| Direction |
Every line that contains the word "scene" should be copied.

| Dataset excerpt |

== == ==

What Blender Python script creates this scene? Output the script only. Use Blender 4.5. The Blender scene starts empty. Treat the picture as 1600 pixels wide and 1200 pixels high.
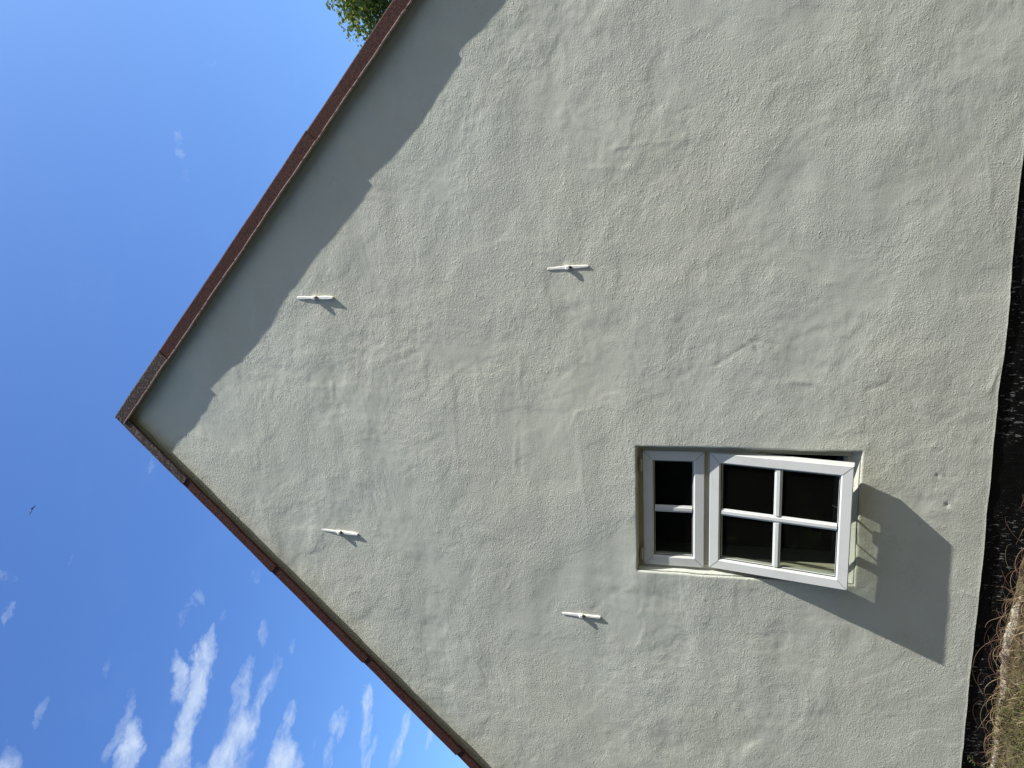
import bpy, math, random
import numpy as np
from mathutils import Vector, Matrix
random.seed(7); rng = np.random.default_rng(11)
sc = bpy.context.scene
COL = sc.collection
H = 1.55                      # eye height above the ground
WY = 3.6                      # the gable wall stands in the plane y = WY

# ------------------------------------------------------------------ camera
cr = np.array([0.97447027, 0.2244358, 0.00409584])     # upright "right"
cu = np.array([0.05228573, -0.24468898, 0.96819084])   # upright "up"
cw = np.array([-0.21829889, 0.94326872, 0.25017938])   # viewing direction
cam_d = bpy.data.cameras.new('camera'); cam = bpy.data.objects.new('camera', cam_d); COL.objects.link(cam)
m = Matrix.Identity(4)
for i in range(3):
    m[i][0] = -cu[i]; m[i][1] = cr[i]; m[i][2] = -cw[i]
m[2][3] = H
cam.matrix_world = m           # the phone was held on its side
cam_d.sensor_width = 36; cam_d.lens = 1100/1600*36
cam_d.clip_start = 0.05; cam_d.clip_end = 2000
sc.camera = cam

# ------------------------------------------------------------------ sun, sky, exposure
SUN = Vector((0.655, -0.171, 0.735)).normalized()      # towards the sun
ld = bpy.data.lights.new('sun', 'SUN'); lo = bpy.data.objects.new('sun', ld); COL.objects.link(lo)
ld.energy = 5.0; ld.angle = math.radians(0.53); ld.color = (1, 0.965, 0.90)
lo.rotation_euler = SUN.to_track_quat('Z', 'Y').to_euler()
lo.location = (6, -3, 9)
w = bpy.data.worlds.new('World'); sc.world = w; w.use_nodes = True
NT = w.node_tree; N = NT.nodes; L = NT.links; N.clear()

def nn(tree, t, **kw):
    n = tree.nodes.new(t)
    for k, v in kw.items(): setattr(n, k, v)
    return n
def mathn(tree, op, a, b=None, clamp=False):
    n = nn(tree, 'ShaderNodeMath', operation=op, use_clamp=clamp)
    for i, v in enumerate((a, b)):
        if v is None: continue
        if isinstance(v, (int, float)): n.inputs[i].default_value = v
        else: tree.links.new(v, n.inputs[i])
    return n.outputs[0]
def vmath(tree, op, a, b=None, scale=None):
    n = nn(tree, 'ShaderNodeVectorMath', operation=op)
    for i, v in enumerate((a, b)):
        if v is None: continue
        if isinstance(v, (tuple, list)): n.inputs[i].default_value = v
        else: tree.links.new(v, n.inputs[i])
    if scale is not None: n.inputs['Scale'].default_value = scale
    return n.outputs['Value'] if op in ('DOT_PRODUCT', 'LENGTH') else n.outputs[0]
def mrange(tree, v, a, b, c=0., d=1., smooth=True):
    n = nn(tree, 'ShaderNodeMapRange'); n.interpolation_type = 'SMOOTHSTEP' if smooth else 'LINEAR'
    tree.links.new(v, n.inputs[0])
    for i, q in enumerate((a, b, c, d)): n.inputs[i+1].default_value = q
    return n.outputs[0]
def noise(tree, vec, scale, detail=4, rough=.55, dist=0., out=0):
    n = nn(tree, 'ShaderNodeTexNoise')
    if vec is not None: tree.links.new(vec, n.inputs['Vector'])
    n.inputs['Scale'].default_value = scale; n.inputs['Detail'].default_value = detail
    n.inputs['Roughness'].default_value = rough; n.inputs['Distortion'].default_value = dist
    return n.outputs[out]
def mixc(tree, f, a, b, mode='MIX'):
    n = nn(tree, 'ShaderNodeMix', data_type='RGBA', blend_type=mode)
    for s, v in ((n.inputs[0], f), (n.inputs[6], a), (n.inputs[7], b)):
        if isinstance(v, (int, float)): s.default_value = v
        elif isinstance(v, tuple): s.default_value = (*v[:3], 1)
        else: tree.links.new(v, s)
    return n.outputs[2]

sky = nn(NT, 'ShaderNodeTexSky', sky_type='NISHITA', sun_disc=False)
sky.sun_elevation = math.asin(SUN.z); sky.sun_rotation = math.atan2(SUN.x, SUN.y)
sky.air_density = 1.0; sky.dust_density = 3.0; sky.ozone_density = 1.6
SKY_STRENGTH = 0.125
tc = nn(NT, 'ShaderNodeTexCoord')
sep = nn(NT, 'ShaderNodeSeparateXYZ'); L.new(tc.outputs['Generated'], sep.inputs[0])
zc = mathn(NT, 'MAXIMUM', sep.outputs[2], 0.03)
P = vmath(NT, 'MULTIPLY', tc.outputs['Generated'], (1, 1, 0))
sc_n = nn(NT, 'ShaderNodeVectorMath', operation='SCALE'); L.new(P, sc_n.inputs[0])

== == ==

| Solved problem |
What Blender Python script creates this scene? Output the script only. Use Blender 4.5. The Blender scene starts empty. Treat the picture as 1600 pixels wide and 1200 pixels high.
sc = bpy.context.scene